The Insolvency Act envisages that directors will take steps to deal with insolvent companies before they reach the stage of being forced into compulsory Liquidation. What they are expected to do is to put them into Creditors Voluntary Liquidation. In order to do this it is first necessary to instruct a Licensed Insolvency Practitioner (IP) to agree to accept appointment. He (or she) will guide the directors through the procedures which involve preparing a statement of the company’s affairs and report on the company’s history and causes of failure and then calling a meeting of shareholders and informing the creditors of their decision to appoint a liquidator. The creditors will have an opportunity of calling a meeting to consider appointing an IP of their choice instead. They can also appoint a committee of creditors to assist and advise the Liquidator if they wish, but again this is rare except in large Liquidations. In the meantime there can be an orderly closure of the business in such a way that the best value can be achieved for the assets, possibly by completing work in progress or getting in book debts that might otherwise be hard to collect. The costs of a Creditors Voluntary Liquidation are usually less than a Compulsory Liquidation because there is almost no involvement from, or fees charged by, the government’s Insolvency Service or the Court. The costs are normally paid out of the assets of the company.

Compulsory Liquidation

If a company is insolvent and cannot pay its debts it is usual that the directors and shareholders will arrange for it to be put into Creditors Voluntary Liquidation. If they do not do so then a creditor can apply to the Court for a Winding Up Order. In those circumstances the Liquidation that follows is called a Compulsory Liquidation. The creditor will usually (although it is not strictly necessary) serve the debtor company with a Statutory Demand, which is simply a form stating what debt is owing and that if it is not paid with 21 days a Petition will be presented to the Court for a Winding Up Order. Unlike in bankruptcy there is no provision for a debtor to apply to the Court the set aside a Statutory Demand if the debt is disputed. All the company can do to stop the presentation of the petition is to apply to the Court for an injunction. If the debt is not paid by the end of the 21 days the creditor may present the Petition to the Court which will fix a date for hearing it. Notice of the Petition will be advertised so that the company’s other creditors, and more importantly its bank, will get to hear of it. If the debt has not been paid by the time of the hearing then the non payment of the Statutory Demand will be evidence of insolvency and the Court will make the Winding Up Order. The Liquidation will be deemed to have started on the date of the presentation of the Petition which means that any transactions taking place after that date are invalid. The company’s bank therefore will freeze the bank account immediately it hears of the Petition making it almost impossible to pay the debt. For that reason Statutory Demands and Petitions must be taken very seriously.

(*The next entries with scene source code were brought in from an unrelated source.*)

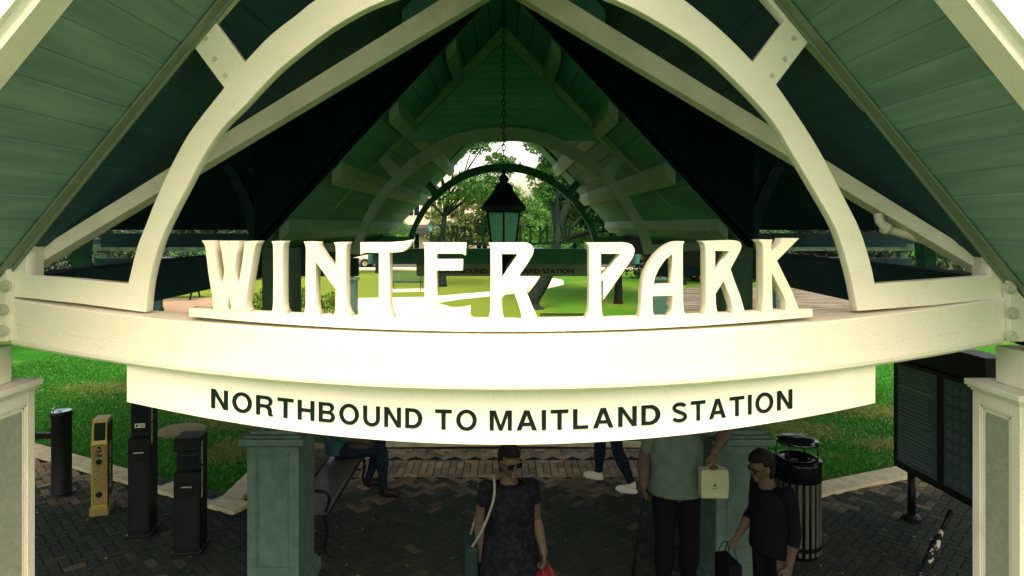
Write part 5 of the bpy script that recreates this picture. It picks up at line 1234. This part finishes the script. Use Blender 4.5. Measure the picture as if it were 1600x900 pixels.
st_, stm = person('person in a teal top and dark jeans sitting on the left bench', (-1.93, 7.62, 0), R(90),
    dict(pelvis=(0, .03, .555), waist=(0, .07, .71), chest=(0, .08, .92), neck=(0, .06, 1.08), head=(0, .02, 1.15), shl=(-.175, .06, 1.03), shr=(.175, .06, 1.03), ell=(-.23, .0, .76), elr=(.23, .0, .76), wrl=(-.15, -.22, .68), wrr=(.15, -.2, .68),
         hil=(-.095, -.02, .54), hir=(.095, -.02, .54), knl=(-.12, -.50, .56), knr=(.14, -.44, .56), anl=(-.12, -.52, .09), anr=(.17, -.28, .10), tol=(-.13, -.68, .04), tor=(.19, -.42, .04)), look=R(10), build=1.1, k=1.0, colors=(teal, jean, dsh), sleeve=1.5,
    hands={'l': {'dir': (0, -1, -.1), 'palm': (0, 0, -1), 'side': (1, 0, 0), 'curl': .15}, 'r': {'dir': (0, -1, -.1), 'palm': (0, 0, -1), 'side': (-1, 0, 0), 'curl': .15}})
# things people carry
def bag(name, grip, w_, d_, h_, m_, label, cat, rz=0, handle=.09, top_in=.0):
    g = empty(name, (grip[0], grip[1], grip[2] - handle - h_), rz, label, cat)
    bm = bmesh.new(); ring_loop(bm, [[(-w_ / 2, -d_ / 2, 0), (w_ / 2, -d_ / 2, 0), (w_ / 2, d_ / 2, 0), (-w_ / 2, d_ / 2, 0)], [(-w_ / 2 - .004, -d_ / 2, h_ * .5), (w_ / 2 + .006, -d_ / 2, h_ * .5), (w_ / 2 + .004, d_ / 2, h_ * .5), (-w_ / 2, d_ / 2, h_ * .5)], [(-w_ / 2, -d_ / 2 + top_in, h_), (w_ / 2, -d_ / 2 + top_in, h_), (w_ / 2, d_ / 2 - top_in, h_), (-w_ / 2, d_ / 2 - top_in, h_)]])
    bmesh.ops.bevel(bm, geom=list(bm.edges), offset=.004, segments=2, affect='EDGES'); from_bm('body', bm, m_, g)
    for yy in (-1, 1):
        bm = bmesh.new(); y = yy * (d_ / 2 - top_in - .002); tube(bm, smooth_pts_3([(-w_ * .28, y, h_ - .02), (-w_ * .2, y * .4, h_ + handle * .8), (0, 0, h_ + handle), (w_ * .2, y * .4, h_ + handle * .8), (w_ * .28, y, h_ - .02)]), .003, 6); from_bm('handle', bm, m_, g)
    return g
paper = mat('white_paper_bag', (0.22, 0.27, 0.16), .8, (0.26, 0.31, 0.19), scale=6); red = mat('red_bag_film', (0.10, 0.004, 0.006), .5, (0.14, .008, .01), scale=6)
hp = manm((.222, -.245, 1.215)); pb = bag('paper_bag', (hp.x, hp.y, hp.z), .215, .09, .225, paper, 'pale paper bag with a small black mark held by the man in grey', 'bag', handle=.03)
bm = bmesh.new(); q = [bm.verts.new(p) for p in ((-.016, -.0475, .095), (.010, -.0475, .095), (-.001, -.0475, .125))]; bm.faces.new(q); bx(bm, -.028, .028, -.0475, -.0465, .078, .082); from_bm('emblem', bm, M['black'], pb)
hp = w1m((.262, -.12, .87)); bag('shopping_bag', (hp.x, hp.y, hp.z), .13, .26, .36, red, 'red shopping bag in the hand of the person with sunglasses', 'bag', rz=R(12), handle=.07, top_in=.03)
# shoulder bag of the middle person: strap over the shoulder, pouch at the hip
g = empty('shoulder_bag', w1m((-.30, .05, .86)), R(6), 'pale strapped shoulder bag on the left side of the person with sunglasses', 'bag'); gl_ = g.location
bm = bmesh.new(); bx(bm, -.05, .05, -.14, .14, -.13, .13, .03); from_bm('pouch', bm, mat('dull_green_cloth', (.008, .02, .018), .8), g)
bm = bmesh.new(); ps = [w1m(p) for p in ((-.30, .12, .98), (-.22, .10, 1.25), (-.135, .06, 1.475), (-.12, -.03, 1.48), (-.135, -.115, 1.36), (-.22, -.13, 1.15), (-.30, -.06, .98))]
ps = [Matrix.Rotation(-R(6), 3, 'Z') @ (p - Vector(gl_)) for p in ps]; tube(bm, smooth_pts_3([tuple(p) for p in ps]), .009, 6); from_bm('strap', bm, mat('pale_strap', (.12, .14, .11), .7), g)
# walking stick of the man in grey
hp = manm((-.305, -.20, .955)); bm = bmesh.new(); tube(bm, smooth_pts_3([(hp.x + .04, hp.y - .09, hp.z + .0), (hp.x + .03, hp.y - .05, hp.z + .035), (hp.x + .01, hp.y, hp.z + .03), (hp.x - .01, hp.y + .01, hp.z - .1)], 4) + [(hp.x - .14, hp.y + .02, .0)], .012, 8)
tag(from_bm('walking_stick', bm, M['black']), 'dark walking stick in the hand of the man in grey', 'walking stick')
hp = rpm((-.17, -.30, .92)); bag('handbag', (hp.x, hp.y, hp.z), .10, .22, .20, blk, 'small black handbag held in front of the person facing left', 'bag', rz=R(10), handle=.12)
# folded umbrella leaning on the near foot of the information board
bm = bmesh.new(); a, b = Vector((3.72, 5.74, .0)), Vector((4.19, 6.0, .52)); um = empty('folded_umbrella', a, 0, 'folded umbrella with pale patterned tip leaning towards the information board', 'umbrella')
tube(bm, [Vector((0, 0, .01)), (b - a) * .12, (b - a) * .5, (b - a) * .72], [.006, .03, .04, .018], 10); from_bm('cover', bm, mat('patterned_cloth', (.01, .012, .014), .7, (.30, .32, .27), scale=14, lo=.55, hi=.6), um)
bm = bmesh.new(); tube(bm, [(b - a) * .7, (b - a)], [.016, .02], 10); from_bm('handle', bm, M['black'], um)
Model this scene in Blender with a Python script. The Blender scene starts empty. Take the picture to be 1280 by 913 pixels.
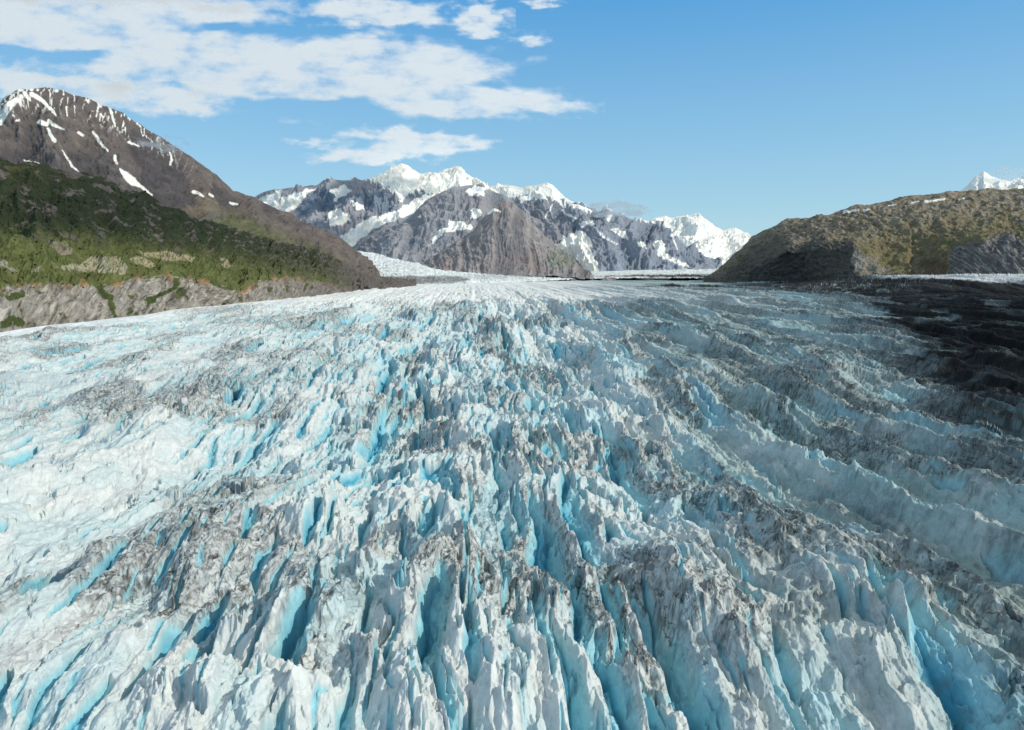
import bpy, math, random, time
import numpy as np
from concurrent.futures import ThreadPoolExecutor
T0 = time.time()
F32 = np.float32
C = bpy.context.scene.collection
sc = bpy.context.scene
rnd = random.Random(7)

# ------------------------------------------------------------------ camera
CAM_H = 100.0
FPX, CX, CY, HY = 853.3, 640.0, 456.5, 338.0
PITCH = math.atan((CY - HY) / FPX)
cp, sp = math.cos(PITCH), math.sin(PITCH)
cam_d = bpy.data.cameras.new('camera')
cam = bpy.data.objects.new('camera', cam_d)
C.objects.link(cam)
cam.location = (0, 0, CAM_H)
cam.rotation_euler = (math.pi / 2 - PITCH, 0, 0)
cam_d.sensor_width = 36.0
cam_d.lens = 36.0 * FPX / 1280.0
cam_d.clip_start = 1.0
cam_d.clip_end = 200000.0
sc.camera = cam


def world(px, py, Y):
    """survey point: bearing/elevation seen in the photo and its real distance -> metres"""
    px = np.asarray(px, float); py = np.asarray(py, float); Y = np.asarray(Y, float)
    X = (px - CX) / FPX
    V = -(py - CY) / FPX
    dy = cp + V * sp
    dz = -sp + V * cp
    t = Y / dy
    return X * t, Y + 0 * X, CAM_H + dz * t


# ------------------------------------------------------------------ noise
def _hash(ix, iy, seed):
    h = (ix.astype(np.uint32) * np.uint32(374761393) + iy.astype(np.uint32) * np.uint32(668265263)
         + np.uint32((seed * 2246822519) & 0xffffffff))
    h ^= h >> np.uint32(13)
    h *= np.uint32(1274126177)
    h ^= h >> np.uint32(16)
    h *= np.uint32(2246822519)
    h ^= h >> np.uint32(15)
    return h


def rand01(ix, iy, seed):
    return (_hash(ix, iy, seed) & np.uint32(0xffff)).astype(F32) * F32(1 / 65535.)


_ANG = np.arange(256) * (2 * math.pi / 256)
_GX = np.cos(_ANG).astype(F32); _GY = np.sin(_ANG).astype(F32)


def perlin(x, y, seed=0):
    x = np.asarray(x, F32); y = np.asarray(y, F32)
    fx = np.floor(x); fy = np.floor(y)
    ix = fx.astype(np.int32); iy = fy.astype(np.int32)
    dx = x - fx; dy = y - fy
    u = dx * dx * dx * (dx * (dx * 6 - 15) + 10)
    v = dy * dy * dy * (dy * (dy * 6 - 15) + 10)

    def g(ox, oy):
        h = (_hash(ix + ox, iy + oy, seed) & np.uint32(255)).astype(np.int32)
        return _GX[h] * (dx - ox) + _GY[h] * (dy - oy)
    a = g(0, 0); b = g(1, 0); c = g(0, 1); d = g(1, 1)
    a = a + u * (b - a); c = c + u * (d - c)
    return (a + v * (c - a)) * F32(1.5)


def fbm(x, y, oct=4, seed=0, gain=0.5, lac=2.03):
    s = 0; a = 1.0; n = 0
    for i in range(oct):
        s = s + a * perlin(x, y, seed + i * 17)
        n += a; a *= gain
        x = x * lac + 13.7; y = y * lac - 7.3
    return s / n


def ridged(x, y, oct=4, seed=0, gain=0.5, lac=2.1, p=1.0):
    s = 0; a = 1.0; n = 0; w = 1.0
    for i in range(oct):
        r = 1 - np.abs(perlin(x, y, seed + i * 31)) * 1.6
        r = np.clip(r, 0, 1)
        if p != 1.0: r = r ** F32(p)
        s = s + a * r * w
        w = np.clip(r * 1.3, 0, 1)
        n += a; a *= gain
        x = x * lac + 3.1; y = y * lac + 9.2
    return s / n


def sstep(a, b, x):
    t = np.clip((x - a) / (b - a), 0, 1)
    return t * t * (3 - 2 * t)


def lerp(a, b, t):
    return a + (b - a) * t


def mix(c, col, t):
    """colour array (n,3) towards col by t (n)"""
    t = np.clip(t, 0, 1)[..., None]
    return c + (np.asarray(col, F32) - c) * t


def in_poly(px, py, poly):
    inside = np.zeros(px.shape, bool)
    n = len(poly)
    j = n - 1
    for i in range(n):
        xi, yi = poly[i]; xj, yj = poly[j]
        if yi != yj:
            c = ((yi > py) != (yj > py)) & (px < (xj - xi) * (py - yi) / (yj - yi) + xi)
            inside ^= c
        j = i
    return inside


def stroke(px, py, pts, w):
    """soft mask of a tapered polyline; pts (x, y[, width factor])"""
    best = np.full(px.shape, 9.0, F32)
    for (a, b) in zip(pts[:-1], pts[1:]):
        ax, ay = a[0], a[1]; bx, by = b[0], b[1]
        wa = a[2] if len(a) > 2 else 1; wb = b[2] if len(b) > 2 else 1
        dx, dy = bx - ax, by - ay
        L = dx * dx + dy * dy + 1e-6
        t = np.clip(((px - ax) * dx + (py - ay) * dy) / L, 0, 1)
        d = np.hypot(px - ax - t * dx, py - ay - t * dy) / (w * (wa + (wb - wa) * t))
        best = np.minimum(best, d)
    return best


def facets(x, y, seed, tilt=1.0, k=26.0):
    """broken planes: every cell has a height and a tilt of its own, with crisp edges between"""
    fx = np.floor(x); fy = np.floor(y)
    ix = fx.astype(np.int32); iy = fy.astype(np.int32)
    num = np.zeros(x.shape, F32); den = np.full(x.shape, 1e-12, F32)
    for ox in (-1, 0, 1):
        for oy in (-1, 0, 1):
            jx = ix + ox; jy = iy + oy
            dx = x - (fx + ox + rand01(jx, jy, seed)); dy = y - (fy + oy + rand01(jx, jy, seed + 1))
            w = np.exp(-F32(k) * (dx * dx + dy * dy))
            h = (rand01(jx, jy, seed + 2) - .5) * 1.2 + tilt * ((rand01(jx, jy, seed + 3) - .5) * dx + (rand01(jx, jy, seed + 4) - .5) * dy) * 2
            num += w * h; den += w
    return num / den


# ------------------------------------------------------------------ mesh helpers
def grid_mesh(name, X, Y, Z, col=None, extra=None, mask=None, smooth=True):
    nr, nc = X.shape
    co = np.empty((nr * nc, 3), F32)
    co[:, 0] = X.ravel(); co[:, 1] = Y.ravel(); co[:, 2] = Z.ravel()
    idx = np.arange(nr * nc, dtype=np.int32).reshape(nr, nc)
    q = np.stack([idx[:-1, :-1], idx[:-1, 1:], idx[1:, 1:], idx[1:, :-1]], -1).reshape(-1, 4)
    if mask is not None:
        m = (mask[:-1, :-1] | mask[:-1, 1:] | mask[1:, 1:] | mask[1:, :-1]).ravel()
        q = q[m]
        used = np.zeros(nr * nc, bool); used[q.ravel()] = True
        remap = np.cumsum(used) - 1
        q = remap[q].astype(np.int32)
        co = co[used]
        sel = used
    else:
        sel = slice(None)
    me = bpy.data.meshes.new(name)
    me.vertices.add(len(co)); me.vertices.foreach_set('co', co.ravel())
    me.loops.add(q.size); me.loops.foreach_set('vertex_index', np.ascontiguousarray(q).ravel())
    me.polygons.add(len(q))
    me.polygons.foreach_set('loop_start', np.arange(0, q.size, 4, dtype=np.int32))
    me.polygons.foreach_set('use_smooth', np.full(len(q), smooth))
    me.update()
    if col is not None:
        a = me.attributes.new('tint', 'FLOAT_COLOR', 'POINT')
        c4 = np.ones((nr * nc, 4), F32); c4[:, :3] = np.clip(col.reshape(-1, 3), 0.002, 1)
        a.data.foreach_set('color', np.ascontiguousarray(c4[sel]).ravel())
    for k, v in (extra or {}).items():
        a = me.attributes.new(k, 'FLOAT', 'POINT')
        a.data.foreach_set('value', np.ascontiguousarray(v.reshape(-1)[sel].astype(F32)))
    return me


def add(name, me, mat, label, cat, kind=None, group=None):
    o = bpy.data.objects.new(name, me); C.objects.link(o)
    me.materials.append(mat)
    o['label'] = label; o['category'] = cat
    if kind: o['kind'] = kind
    if group: o['group'] = group
    return o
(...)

When a Compulsory Winding Up Order has been made, the Official Receiver, who is a civil servant employed by the Insolvency Service an agency of the Department for Business, Energy & Industrial Strategy (previously called the Dept. of Trade and Industry or DTI) is automatically put in charge of the company. His first job will be to close the company down, dismiss the employees and secure the company’s assets. He will interview the directors to find out who the creditors are and notify them. He will not under any circumstances continue the business. In theory, if he can be convinced that it is worth trying to save he can arrange for a special manager to be appointed provided that he first obtains unlimited guarantees from creditors. In practice however it is very rare that creditors will put more funds at risk after a Winding Up Order has been made; after all, if the directors had not taken the steps available to them to try to save the business by a Voluntary Arrangement or some other process, why should the creditors help now?

If there are enough assets to justify the costs, the Official Receiver will arrange for a Licensed Insolvency Practitioner to be appointed Liquidator, otherwise he will be the Liquidator. Whether or not he is Liquidator the Official Receiver will remain responsible for investigating the conduct of the directors and taking whatever action he considers appropriate to instigate prosecution of offenders. He will be concerned, for example, to see if the directors continued trading when they knew or ought to have known that the company was insolvent; whether any creditor has been given preferential treatment e.g. the directors or perhaps the bank, or landlord, who may have been guaranteed by the directors. He will check to see if there have been any breaches of company law or tax law, e.g. late filing of accounts, annual returns etc. If there is evidence that the directors had not acted properly then the Insolvency Service may bring a prosecution under the Company Directors Disqualification Act.

The costs of a Compulsory Liquidation are generally higher than those for a Voluntary Liquidation because the Insolvency Service charges substantial fees to finance the costs of running the Official Receiver’s department and paying for those cases where there are no assets to pay for their own Liquidation. There are charges totalling £11,000 together with a further charge of 15% of all assets if the Official Receiver is liquidator, in addition to the other Liquidation costs. For this reason Compulsory Liquidations are generally less beneficial to creditors than Voluntary.